Augsburg students and staff posing in front of the REM5 studio backdrop.

This year the Leaders for Equity, Action, and Democracy (LEAD) Fellows have been reflecting critically on social issues of justice and equity, and discovering how they can use their own agency to organize and influence change. In the fall of 2021, the students engaged in organizing to raise voter participation and civic education on campus, and connected with Minneapolis City Council members to grow their understanding of community issues and policy. 

This Spring the LEAD Fellows ventured off campus to REM5 Virtual Reality Labs to experience the ways that REM5 and partners at RFTP (Rooftop) are using storytelling through technology in order to create learning experiences and build awareness.

Upon first sight REM5 is a large, warehouse-looking building. As you enter the space you are drawn in by an array of different technology- from big screens to small QR codes that transport you into augmented reality through your phone’s camera- which makes it a very creative space. The group started out by participating in a VR experience using REM5’s headset technology, the experience is titled “Traveling While Black,” and transports participants to different places to better explain what it is like to travel as a Black person in the Jim Crow-era (and beyond) in the US. The experience references the Green book: The Black Traveler’s Guide to Jim Crow America, a publication that referenced safe establishments for Black travelers.
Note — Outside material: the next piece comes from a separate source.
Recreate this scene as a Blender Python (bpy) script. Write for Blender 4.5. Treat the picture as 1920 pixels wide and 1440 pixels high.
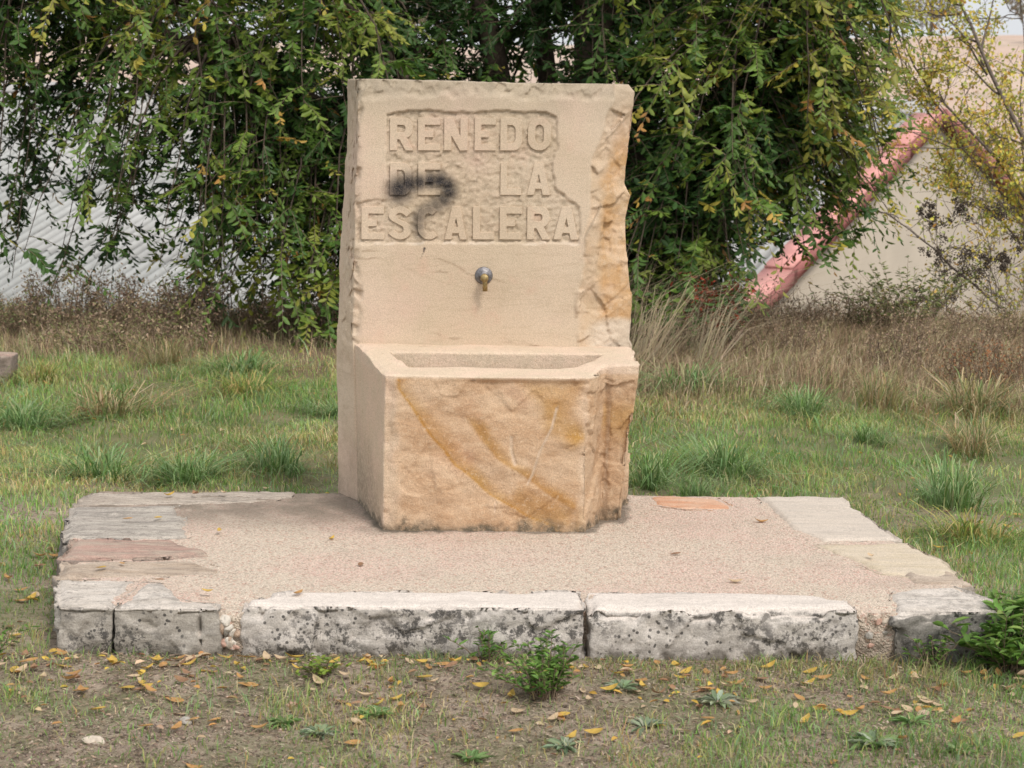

Traveling While Black is an immersive experience that takes participants into well known establishments like the historically popular Ben’s Chili Bowl in Washington DC, sitting them right across the table from people giving accounts of their own travels across the US. Students were able to reflect on what it means to be able to walk into restaurants and shops without fear of discrimination and physical violence, and the fact that the spirit of such discrimination and violence is still very much alive today in many spaces and systems.

A group of students sitting in a circle of chairs, each student is wearing a virtual reality headset.

The VR experience was paired with a live storytelling session with RFTP, a consulting group that creates space for deep reflection through storytelling, active listening and group dialogue. RFTP facilitated discussion about how we view safety in different areas in our lives, and how we all have a responsibility to not only proclaim the spaces we hold and create to be safe, but to intentionally change our environments so that when people enter spaces they actually feel safety, belonging and protection, physically and psychologically. 

“The more you are able to put yourself in someone else’s shoes the more you are able to understand and connect with others. This makes other people feel welcomed and understood, makes them feel heard and that makes them feel safe. That is why it is always important to hear what others have to say and listen with an open heart.” – Barbara Sabino Pina (’23)

 

Students were invited to explore other VR games and activities offered inside the REM5 studio. Below are some of the responses students gave when asked about future topics they would like to see addressed through this platform:

“Success while dealing with trauma, healing from the sociological trauma within BIPOC community, how to cultivate generational wealth with real estate, stocks/bonds, ntfs, etc.” -LEAD Fellow, class of 2023

Hope Kannare (’23) sitting, wearing a virtual reality headset, is engaged in a VR experience.

 

“Mental health and mental disorders. Understand better the perspective of a person who is differently abled.” -LEAD Fellow, class of 2023

The LEAD Fellows look forward to continued learning and integration of technology to leverage social justice.